The plaintiff filed a demurrer and motion to strike the two paragraphs of the answer containing the affirmative defenses, which were overruled. Some time thereafter the case came to trial. The defendant's evidence of the extraordinarily fraudulent manner in which the instruments had been obtained from him was not in any way contradicted. The appellant contends that the evidence was not sufficient to justify the verdict that it was not the holder of the instruments in due course. On the contrary, the appellee contends that the admissions of the plaintiff's manager, made in his deposition taken on interrogatories, constituted a scintilla of proof sufficient to sustain the verdict that the instruments had not been acquired in good faith or in innocence of fraud by which they were secured.
The affirmative allegations of the answer above outlined were not denied by a reply or controverted of record.
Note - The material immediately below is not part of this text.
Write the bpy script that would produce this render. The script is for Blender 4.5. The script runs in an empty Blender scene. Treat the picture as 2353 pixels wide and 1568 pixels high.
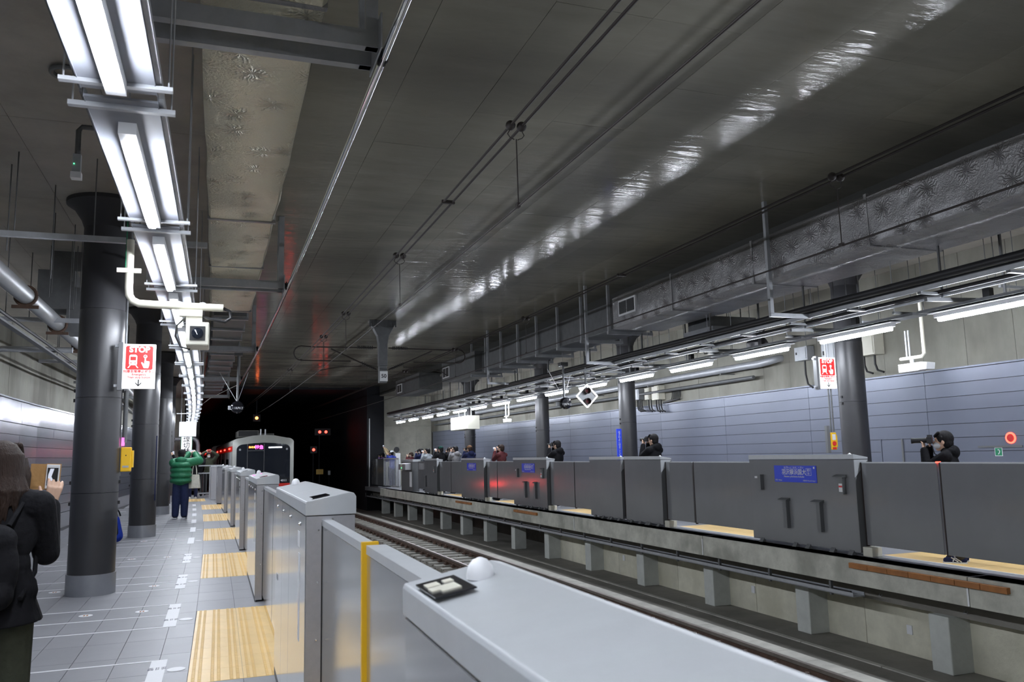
import bpy, math, random
from mathutils import Vector, Matrix, Euler
random.seed(7)
C = bpy.context.scene.collection
PI = math.pi
RAD = 819.87          # the platforms lie on a wide left-hand bend

# ------------------------------------------------------------------ camera, world, exposure
sc = bpy.context.scene
cd = bpy.data.cameras.new('camera'); cam = bpy.data.objects.new('camera', cd); C.objects.link(cam)
cd.sensor_width = 22.5; cd.lens = 1882.0 * 22.5 / 2353.0
cd.clip_start = 0.05; cd.clip_end = 400
cd.dof.use_dof = True; cd.dof.focus_distance = 14.0; cd.dof.aperture_fstop = 4.5
_pit, _rol, _yaw = map(math.radians, (7.84316, -1.32469, 19.23567))
_F = Vector((math.sin(_yaw) * math.cos(_pit), math.cos(_yaw) * math.cos(_pit), math.sin(_pit)))
_R = Vector((math.cos(_yaw), -math.sin(_yaw), 0)); _U = _R.cross(_F)
_R2 = math.cos(_rol) * _R + math.sin(_rol) * _U; _U2 = -math.sin(_rol) * _R + math.cos(_rol) * _U
cam.matrix_world = Matrix(((_R2.x, _U2.x, -_F.x, 0), (_R2.y, _U2.y, -_F.y, 0), (_R2.z, _U2.z, -_F.z, 1.55), (0, 0, 0, 1)))
sc.camera = cam
wd = bpy.data.worlds.new('world'); sc.world = wd; wd.use_nodes = True
wd.node_tree.nodes['Background'].inputs[0].default_value = (0.02, 0.022, 0.026, 1)
wd.node_tree.nodes['Background'].inputs[1].default_value = 0.05
sc.view_settings.view_transform = 'Standard'; sc.view_settings.look = 'None'
sc.view_settings.gamma = 1; sc.view_settings.use_curve_mapping = False
sc.view_settings.exposure = 1.16
LAMP = 62.0            # radiance of the strip lights
sc.cycles.use_denoising = True
sc.cycles.max_bounces = 6; sc.cycles.diffuse_bounces = 4; sc.cycles.glossy_bounces = 3; sc.cycles.use_adaptive_sampling = True; sc.cycles.adaptive_threshold = 0.02
sc.cycles.sample_clamp_indirect = 6.0; sc.cycles.sample_clamp_direct = 0
sc.cycles.caustics_reflective = False; sc.cycles.caustics_refractive = False

# ------------------------------------------------------------------ track coordinates
def T(s, u, z):
    a = s / RAD
    return Vector((-RAD + (RAD + u) * math.cos(a), (RAD + u) * math.sin(a), z))
WM = {}
def frame(s, u, z): return Matrix.Translation(T(s, u, z)) @ Matrix.Rotation(s / RAD, 4, 'Z')

# ------------------------------------------------------------------ materials
def mat(name, col, rough=0.5, metal=0.0, var=0.0, vscale=3.0, bump=0.0, bscale=20.0, emit=None, estr=0.0,
        spec=0.5, rvar=0.0, rnd=0.0, stretch=None, stain=None, sstr=0.0, sscale=0.8, alpha=1.0, trans=0.0):
    m = bpy.data.materials.new(name); m.use_nodes = True
    nt = m.node_tree; N = nt.nodes; L = nt.links; b = N['Principled BSDF']
    b.inputs['Base Color'].default_value = (*col, 1); b.inputs['Roughness'].default_value = rough
    b.inputs['Metallic'].default_value = metal; b.inputs['Specular IOR Level'].default_value = spec
    if trans: b.inputs['Transmission Weight'].default_value = trans
    if emit:
        b.inputs['Emission Color'].default_value = (*emit, 1); b.inputs['Emission Strength'].default_value = estr
    if var or bump or rvar or stain or rnd:
        tc = N.new('ShaderNodeTexCoord'); mp = N.new('ShaderNodeMapping')
        L.new(tc.outputs['Object'], mp.inputs[0])
        if stretch: mp.inputs['Scale'].default_value = stretch
        col_out = None
        if var or stain or rnd:
            n1 = N.new('ShaderNodeTexNoise'); n1.inputs['Scale'].default_value = vscale; n1.inputs['Detail'].default_value = 6
            n1.inputs['Roughness'].default_value = 0.65
            L.new(mp.outputs[0], n1.inputs['Vector'])
            mr = N.new('ShaderNodeMapRange'); mr.interpolation_type = 'SMOOTHSTEP'; mr.inputs[1].default_value = 0.22; mr.inputs[2].default_value = 0.78
            mr.inputs[3].default_value = 1 - var; mr.inputs[4].default_value = 1 + var
            L.new(n1.outputs[0], mr.inputs[0]); fac = mr.outputs[0]
            if rnd:
                oi = N.new('ShaderNodeObjectInfo'); m2 = N.new('ShaderNodeMapRange')
                m2.inputs[3].default_value = 1 - rnd; m2.inputs[4].default_value = 1 + rnd
                L.new(oi.outputs['Random'], m2.inputs[0])
                mm = N.new('ShaderNodeMath'); mm.operation = 'MULTIPLY'; L.new(fac, mm.inputs[0]); L.new(m2.outputs[0], mm.inputs[1]); fac = mm.outputs[0]
            vm = N.new('ShaderNodeVectorMath'); vm.operation = 'SCALE'; vm.inputs[0].default_value = col; L.new(fac, vm.inputs['Scale'])
            col_out = vm.outputs[0]
            if stain:
                n3 = N.new('ShaderNodeTexNoise'); n3.inputs['Scale'].default_value = sscale; n3.inputs['Detail'].default_value = 4
                L.new(mp.outputs[0], n3.inputs['Vector'])
                r3 = N.new('ShaderNodeMapRange'); r3.interpolation_type = 'SMOOTHSTEP'; r3.inputs[1].default_value = 0.48; r3.inputs[2].default_value = 0.68
                r3.inputs[3].default_value = 0; r3.inputs[4].default_value = sstr; L.new(n3.outputs[0], r3.inputs[0])
                mx = N.new('ShaderNodeMix'); mx.data_type = 'RGBA'; L.new(r3.outputs[0], mx.inputs['Factor'])
                L.new(col_out, mx.inputs['A']); mx.inputs['B'].default_value = (*stain, 1); col_out = mx.outputs['Result']
            L.new(col_out, b.inputs['Base Color'])
        if rvar:
            n4 = N.new('ShaderNodeTexNoise'); n4.inputs['Scale'].default_value = vscale * 1.7; n4.inputs['Detail'].default_value = 1.0; n4.inputs['Roughness'].default_value = 0.3; L.new(mp.outputs[0], n4.inputs['Vector'])
            r4 = N.new('ShaderNodeMapRange'); r4.interpolation_type = 'SMOOTHSTEP'; r4.inputs[1].default_value = 0.25; r4.inputs[2].default_value = 0.75
            r4.inputs[3].default_value = max(0.03, rough - rvar); r4.inputs[4].default_value = rough + rvar
            L.new(n4.outputs[0], r4.inputs[0]); L.new(r4.outputs[0], b.inputs['Roughness'])
        if bump:
            n2 = N.new('ShaderNodeTexNoise'); n2.inputs['Scale'].default_value = bscale; n2.inputs['Detail'].default_value = 3
            L.new(mp.outputs[0], n2.inputs['Vector'])
            bp = N.new('ShaderNodeBump'); bp.inputs['Strength'].default_value = bump; bp.inputs['Distance'].default_value = 0.02
            L.new(n2.outputs[0], bp.inputs['Height']); L.new(bp.outputs[0], b.inputs['Normal'])
    return m

M = {}
def DM(k, *a, **kw): M[k] = mat(k, *a, **kw)
DM('ceiling', (0.29, 0.275, 0.23), 0.13, var=0.2, vscale=0.7, rvar=0.05, bump=0.5, bscale=3.6, rnd=0.07, stretch=(0.45, 1.7, 1), spec=0.075, stain=(0.12, 0.115, 0.1), sstr=0.5, sscale=0.35)
DM('soffit', (0.34, 0.315, 0.275), 0.5, var=0.2, vscale=1.2, bump=0.15, bscale=6, rnd=0.05)
DM('endwall_lamplit', (0.5, 0.49, 0.42), 0.7, var=0.15, vscale=1.6, rnd=0.05, stain=(0.3, 0.29, 0.24), sstr=0.6, sscale=1.2)  # brighter copy of the concrete; light of the nearby lamps painted in
DM('concrete', (0.27, 0.264, 0.226), 0.75, var=0.16, vscale=1.6, bump=0.25, bscale=14, rnd=0.05, stain=(0.13, 0.122, 0.1), sstr=0.8, sscale=0.7, stretch=(1, 1, 0.45))
DM('beam', (0.5, 0.5, 0.44), 0.8, var=0.25, vscale=2.6, bump=0.3, bscale=18, rnd=0.04, stain=(0.27, 0.27, 0.23), sstr=0.7, sscale=1.6)
DM('pillar', (0.55, 0.57, 0.54), 0.7, var=0.12, vscale=3, bump=0.2, bscale=22, rnd=0.05)
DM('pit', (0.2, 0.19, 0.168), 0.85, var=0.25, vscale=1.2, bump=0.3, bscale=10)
DM('curb', (0.42, 0.41, 0.37), 0.8, var=0.2, vscale=3, bump=0.2, bscale=20, rnd=0.08)
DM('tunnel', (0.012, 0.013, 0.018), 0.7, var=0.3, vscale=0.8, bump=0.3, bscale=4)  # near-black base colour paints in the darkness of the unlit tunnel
DM('joint', (0.06, 0.06, 0.055), 0.8)
DM('tile', (0.245, 0.249, 0.265), 0.44, var=0.05, vscale=3, bump=0.03, bscale=50, rnd=0.05, spec=0.4)
DM('grout', (0.06, 0.06, 0.065), 0.7)
DM('yellow', (0.84, 0.58, 0.235), 0.42, var=0.05, vscale=5, rnd=0.04, bump=0.05, bscale=60)
DM('panel', (0.15, 0.165, 0.215), 0.34, metal=0.3, var=0.04, vscale=0.8, rnd=0.04)
DM('panell', (0.17, 0.18, 0.22), 0.2, metal=0.5, var=0.04, vscale=0.8, rnd=0.05)
DM('column', (0.036, 0.036, 0.039), 0.36, var=0.06, vscale=6, bump=0.05, bscale=160)
DM('coltop_shade', (0.03, 0.03, 0.034), 0.7)  # darker copy of the column colour, painting the shade above the lamp trays
DM('colbase', (0.3, 0.31, 0.335), 0.38, metal=0.4, var=0.06, vscale=6, bump=0.04, bscale=120)
DM('steel', (0.5, 0.51, 0.52), 0.15, metal=0.75, var=0.03, vscale=2, rnd=0.03)
DM('steelm', (0.42, 0.42, 0.44), 0.42, metal=0.5, var=0.05, vscale=30, bump=0.04, bscale=200)
DM('lid', (0.52, 0.54, 0.56), 0.38, metal=0.25, var=0.04, vscale=8, bump=0.03, bscale=160)
DM('gateback', (0.32, 0.325, 0.34), 0.13, metal=0.4, var=0.04, vscale=2, rnd=0.03)
DM('gateend', (0.14, 0.145, 0.15), 0.5)
DM('black', (0.012, 0.012, 0.014), 0.5)
DM('blackgloss', (0.01, 0.01, 0.014), 0.08)
DM('glass', (0.012, 0.016, 0.026), 0.03, spec=0.9)
DM('white', (0.75, 0.76, 0.78), 0.45)
DM('traywhite', (0.27, 0.285, 0.32), 0.5)
DM('lowwall', (0.66, 0.64, 0.52), 0.75, var=0.16, vscale=2, bump=0.25, bscale=14, rnd=0.08, stain=(0.5, 0.48, 0.36), sstr=0.5, sscale=1.2)
DM('whitecream', (0.68, 0.66, 0.56), 0.4)
DM('paint', (0.78, 0.79, 0.81), 0.5)
DM('galv', (0.42, 0.435, 0.46), 0.45, metal=0.4, var=0.12, vscale=6, bump=0.03, bscale=30)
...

It therefore stood and now stands admitted that the plaintiff obtained the instruments sued on with full notice and knowledge of the undenied gross fraud by means of which they had been obtained, and had acquired the notes through collusion and a fraudulent scheme between the Arch Manufacturing Company and itself. In such circumstances it acquired no better title than the original payee, which it is conclusively shown had no title because of the fraud. Sections 3720b-58, 3720b-59, Kentucky Statutes; Gibbs v. Metcalf, 201 Ky. 504, 256 S.W. 1109.
An appeal is granted, and the judgment is affirmed.